Rene arrives and asks them who they are saying he’s never heard of Primarius Corporation and they sound like a fly-by-night corporation. Very perceptive! He has some advice for them about selling high-end flowers, with rule number one being don’t give discounts! They agree - no discounts. In fact, they’d like to mark up their flowers even higher than he normally sells them for. Rene agrees to partner with them. Carries tells us - when you don’t know how to do something, outsource it. She’s got a valid point there.
That night, the Matchstick girls dress up in all black and try to tell spread the word about their flower shop to the people on the streets. The problem is, they look more like hookers than anything else. <<Insert you own pistil/stamen joke here.>> Shawn and Jim are busy prepping the flower store. The ladies in black come in and argue with Jim who wants them to go to the store and buy him some brass cleaner. The ladies think it would be a waste of $4.00, so Jim throws them out of the store. Jim is excited because he has something to use against them in the conference room if they lose: Iwe lost because our brass wasn’t shiny. Matchstick is already preparing for their project to be a disaster. Back in the loft, Jim campaigns to the other women on the team to get rid of Dawn, but the girls aren’t buying it. We’ll see how persuasive Jim is later, after their inevitable loss. After all, Primarius would have to be a total disaster to lose to this train wreck of a team. Will the Glamorous Ladies of Matchstick fall in line with Jim since at least it’s not one of them he’s targeting?
Primarius is relying totally on Rene for their project.
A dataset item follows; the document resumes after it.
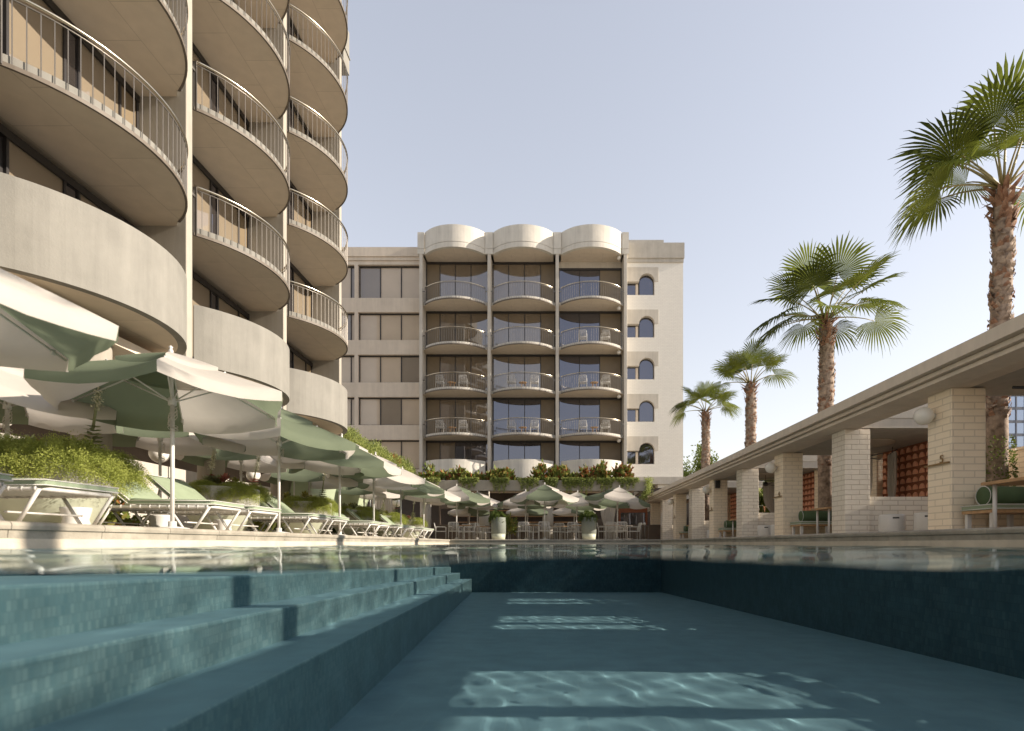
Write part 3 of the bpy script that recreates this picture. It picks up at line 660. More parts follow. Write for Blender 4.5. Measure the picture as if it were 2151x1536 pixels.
for lab, y in (('wooden table on white legs before the column numbered 4', 14.2), ('small wooden table on white legs before the column numbered 3', 20.8), ('tiny wooden table on white legs before the column numbered 2', 27.4)):
    copy_tree(t0, None, (7.45, y, DZ), 0, lab)
def stool(label, loc):
    t = thing('drum_stool', label, 'stool', loc, 0, 'white drum stools')
    b = MB(); b.lathe([(0.235, 0), (0.25, 0.03), (0.25, 0.40), (0.235, 0.435), (0.19, 0.442), (0.0001, 0.445)], 32); b.build('drum', 'white_paint', t)
    b = MB(); b.box(-0.06, 0.06, -0.254, -0.245, 0.345, 0.375); o = b.build('grip_slot', 'black', t); o.rotation_euler = (0, 0, R(-35)); return t
s0 = stool('white drum stool with a dark grip slot, right of its twin by the glazed column', (7.62, 10.95, DZ))
for lab, x, y in (('white drum stool, left of its twin near the glazed column before number 5', 7.36, 11.7),
                  ('white drum stool at the right of the pair beside the second glazed column', 7.6, 18.0), ('white drum stool at the left of the pair beside the second glazed column', 7.4, 18.6),
                  ('lone white drum stool beside the third glazed column', 7.5, 24.9), ('farthest white drum stool, beside the last glazed column', 7.45, 31.2)):
    copy_tree(s0, None, (x, y, DZ), R(20), lab)
# ------------------------------------------------------------------ glass tower far behind the pavilion
gt = thing('glass_tower', 'distant blue grey glass office tower glimpsed between pavilion columns', 'office tower', (58, 62, 0))
b = MB(); b.box(-8, 10, 0, 14, 6.2, 23); b.build('curtain_wall', glass('tower_glass', (0.10, 0.13, 0.19), 0.35, (0.7, 0.78, 0.95)), gt)
b = MB()
for i in range(12): b.box(-8.05, 10.05, -0.06, 0.0, 6.2 + 1.5 * i, 6.5 + 1.5 * i)
for i in range(19): b.box(-8 + i, -7.88 + i, -0.075, 0.0, 6.2, 23)
b.build('mullion_grid', mk('tower_frame', (0.10, 0.11, 0.14), 0.5), gt)
b = MB(); b.box(-8.2, 10.2, -0.2, 14.2, 0.2, 6.2); b.build('base', 'warm_concrete', gt)
# ------------------------------------------------------------------ palms
def fan_frond(rng, V, Fq, MI, hub, d, up, size, droop, dark):
    """one fan leaf: pleated segments radiating from hub; d = pointing direction, up = leaf normal"""
    d = d.normalized(); s = d.cross(up).normalized(); u = s.cross(d).normalized()
    nseg = 38; span = R(rng.uniform(115, 132)); g = Vector((0, 0, -1))
    for k in range(nseg):
        a = -span + 2 * span * k / (nseg - 1); ca = math.cos(a)
        L = size * (0.62 + 0.38 * max(0, math.cos(a * 0.72)) ** 0.7) * rng.uniform(0.9, 1.06)
        rd = (d * ca + s * math.sin(a)).normalized()
        fold = u * (0.16 * (1 - ca))
        w0 = 2 * span / (nseg - 1) * 0.84; prev = None
        tang = (s * ca - d * math.sin(a)); free = rng.uniform(0.58, 0.74)
        for i, t in enumerate((0.03, 0.28, 0.52, 0.72, 0.88, 1.0)):
            dr = droop * max(0, t - 0.35) ** 2 * 1.5 * rng.uniform(0.8, 1.25)
            p = hub + (rd + fold) * L * t + g * L * dr
            w = L * t * w0 if t < free else L * free * w0 * max(0.05, 1 - (t - free) / (1 - free)) * 0.9
            ple = u * (w * 0.25)
            a1 = len(V); V.extend([tuple(p - tang * w * 0.5), tuple(p + ple), tuple(p + tang * w * 0.5)])
            if prev is not None:
                Fq.append((prev, prev + 1, a1 + 1, a1)); Fq.append((prev + 1, prev + 2, a1 + 2, a1 + 1)); MI.extend([1 if dark else 0] * 2)
            prev = a1
def palm(label, x, y, ztop, r, lean, seed, fr, size):
    rng = random.Random(seed); t = thing('palm_tree', label, 'palm', (x, y, DZ), 0, 'fan palms behind the pavilion')
    top = Vector((lean, 0, ztop - DZ)); H = top.z
    b = MB(); P = []; rad = []
    for i in range(25):
        s = i / 24; P.append((lean * s ** 1.6 + 0.02 * math.sin(s * 9), 0.03 * math.sin(s * 7), H * s - 0.02)); rad.append(r * (1.15 - 0.22 * s + 0.06 * rng.random() - 0.03))
    b.tube(P, rad, 16); b.build('trunk', 'trunk', t)
    # old leaf bases: small overlapping husks low down, longer ragged stubs near the crown
    hv = MB(); n = int(H * 62)
    for i in range(n):
        s = rng.uniform(0.33, 1.0); a = rng.uniform(0, 6.283); q = s * 24; j = min(23, int(q)); f_ = q - j
        c = Vector(P[j]).lerp(Vector(P[j + 1]), f_); rr = rad[j] * 0.98; o = Vector((math.cos(a), math.sin(a), 0)); ta = Vector((-math.sin(a), math.cos(a), 0))
        crown = max(0, (s - 0.86) / 0.14); L = 0.075 + 0.05 * rng.random() + 0.19 * crown; w = 0.05 + 0.03 * rng.random() - 0.012 * crown
        out = 0.28 + 0.25 * rng.random() + 0.55 * crown; base = c + o * rr - Vector((0, 0, 0.03)); tip = base + o * L * out + Vector((0, 0, L * (1.1 - 0.5 * crown) * (1 if rng.random() > 0.15 else -0.5)))
        mid = base.lerp(tip, 0.5) + o * 0.015
        hv.add([base - ta * w, base + ta * w, mid + ta * w * 0.7, tip + ta * 0.006, tip - ta * 0.006, mid - ta * w * 0.7], [(0, 1, 2, 5), (5, 2, 3, 4)], 0 if s > 0.88 or rng.random() < 0.3 else 1)
    hv.build('leaf_bases', ['boot', 'trunk'], t)
    V = []; Fq = []; MI = []; st = MB()
    for (az, el, L, sz, dark) in fr:
        az += rng.uniform(-6, 6); a = R(az); e = R(el)
        d0 = Vector((math.cos(a) * math.cos(e), math.sin(a) * math.cos(e), math.sin(e)))
        b0_ = top + Vector((math.cos(a), math.sin(a), 0)) * r * 0.5 + Vector((0, 0, 0.05 * rng.random()))
        pts = []
        for i in range(6):
            s = i / 5; pts.append(b0_ + d0 * L * s + Vector((0, 0, -0.22 * L * s * s)))
        st.tube(pts, [0.030, 0.024, 0.019, 0.016, 0.014, 0.012], 5)
        d1 = (pts[-1] - pts[-2]).normalized(); d1 = (d1 + Vector((0, 0, -0.25 if el < 40 else 0.05))).normalized()
        side = Vector((-math.sin(a), math.cos(a), 0)); up = side.cross(d1) * -1
        if up.z < 0: up = -up
        up = (up + side * rng.uniform(-0.5, 0.5)).normalized()
        fan_frond(rng, V, Fq, MI, pts[-1], d1, up, sz, 0.55 if el < 35 else 0.3, dark)
    st.build('stalks', 'petiole', t)
    obj_np('fronds', V, Fq, ['palm', 'palm_dark'], MI, t)
    return t
def ring(rng, n, e0, e1, L, sz, darkp=0.0):
    out = []; off = rng.uniform(0, 360)
    for i in range(n): out.append((off + 360 * i / n + rng.uniform(-14, 14), rng.uniform(e0, e1), L * rng.uniform(0.85, 1.12), sz * rng.uniform(0.9, 1.1), rng.random() < darkp))
    return out
rg = random.Random(5)
PXm = 8.86
f1 = [(182, 14, 1.15, 1.05, False), (176, 38, 1.15, 1.0, False), (188, 44, 1.35, 1.1, True), (215, 62, 1.3, 1.05, False), (255, 50, 0.9, 0.8, False), (240, 78, 1.65, 1.1, False), (200, 30, 1.1, 0.95, False), (150, 55, 1.2, 1.0, True), (5, 45, 1.3, 1.0, False), (320, 60, 1.4, 1.05, False), (290, 74, 1.7, 1.1, True), (30, 20, 1.2, 1.0, False), (90, 50, 1.2, 1.0, True), (60, 70, 1.5, 1.0, False), (120, 30, 1.2, 1.0, True)]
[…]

The décor, props and equipment are all his. The store looks great, all they need is customers. Since their store is located in a high-end neighborhood, they’ve come up with a highly innovative marketing plan - handing out flyers in front of the store! Oooh, now I have a headache on one side! People are coming in to look, but their eyes are popping out of their heads because of the prices. Seems celebrity florists aren’t quite enough to pull in a huge throng of flower groupies willing to pay $150 for a flower arrangement. Once again, it reminds me of an old joke; the one with a kid selling lemonade for $1,000 a glass. “You’re not going to sell many glasses of lemonade at $1,000 a glass,” says a potential customer, ]“Yes,” replies, the child, “but I only have to sell one.”